The court ordered California to reduce its prison population by some 33,000 inmates over two years, a ruling upheld in May by the U.S. Supreme Court.

California estimates the realignment will save $453 million this fiscal year and nearly $1.5 billion annually by the time the shift is complete in four years.

Other states have reacted to budget shortfalls in recent years by speeding the release of inmates, closing prisons or increasing their use of privately run facilities, according to the National Conference of State Legislatures.

The 26,000 layoff warnings began being sent home Friday to every employee with less than 10 years’ seniority, from janitors to guards. The process is taking days because its mailroom can handle only 6,000 notices a day.

The department estimates that it will eliminate about 3,400 positions from the first wave of warnings. For instance, for roughly each six fewer inmates in the state’s 33 adult prisons, the department will need one less guard, said Downs, the department personnel chief.

Parole officers and others who work outside the prisons will get layoff warnings later, possibly in March, Downs said.

State law and union contracts require the department to give employees 120 days’ warning before actual layoff notices can be issued starting Feb. 29. That gives employees time to retire, find new jobs, or transfer to understaffed prisons.

Actual layoffs will be reduced because the department loses about 50 employees each month to attrition and has kept vacant positions open in anticipation of the cuts.

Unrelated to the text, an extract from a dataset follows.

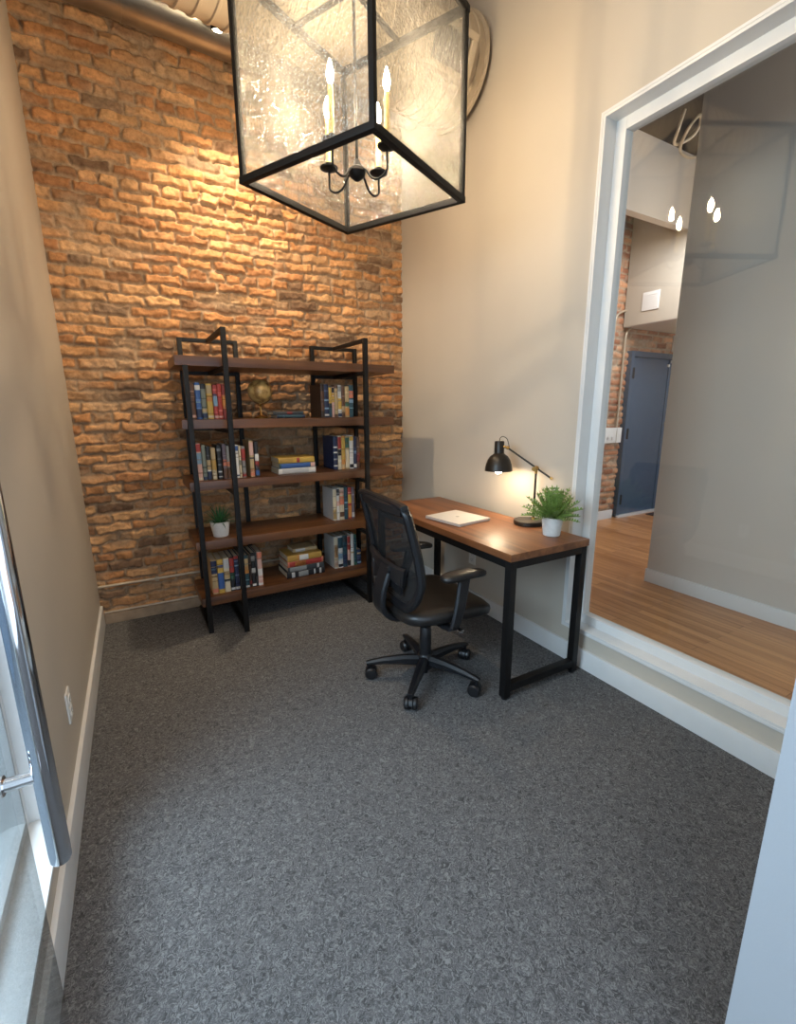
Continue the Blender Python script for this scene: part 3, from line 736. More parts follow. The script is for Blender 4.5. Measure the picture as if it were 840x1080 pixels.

Officials couldn’t say how many warning letters are going to each job classification.

However, Ryan Sherman, spokesman for the California Correctional Peace Officers Association, said he expects his members to be heavily affected because rank-and-file guards make up about 23,000 of the department’s employees.

His union and the SEIU Local 1000 are among unions that negotiated incentives to encourage their members to move to prison vacancies in other cities as an alternative to losing their jobs.

“Pack up your family and move and pull your kids out of school — not a good thing,” Sherman said. “What’s worse, though, is to be unemployed in this climate.”

Ryan said the union’s first priority is keeping jobs for as many of its members as possible, not maintaining its political clout. “I think that we’ll continue to be a force at the Capitol advocating for our members, no matter how many they are,” Ryan said.

Zimring said the lower prison population may finally let the department concentrate on the rehabilitation. From 1980 to 2000, the department managed growth and then shifted to managing crowding, he said.

“As soon as you get beyond managing crowding and managing growth, you can maybe start talking about doing something for prisoners,” Zimring said.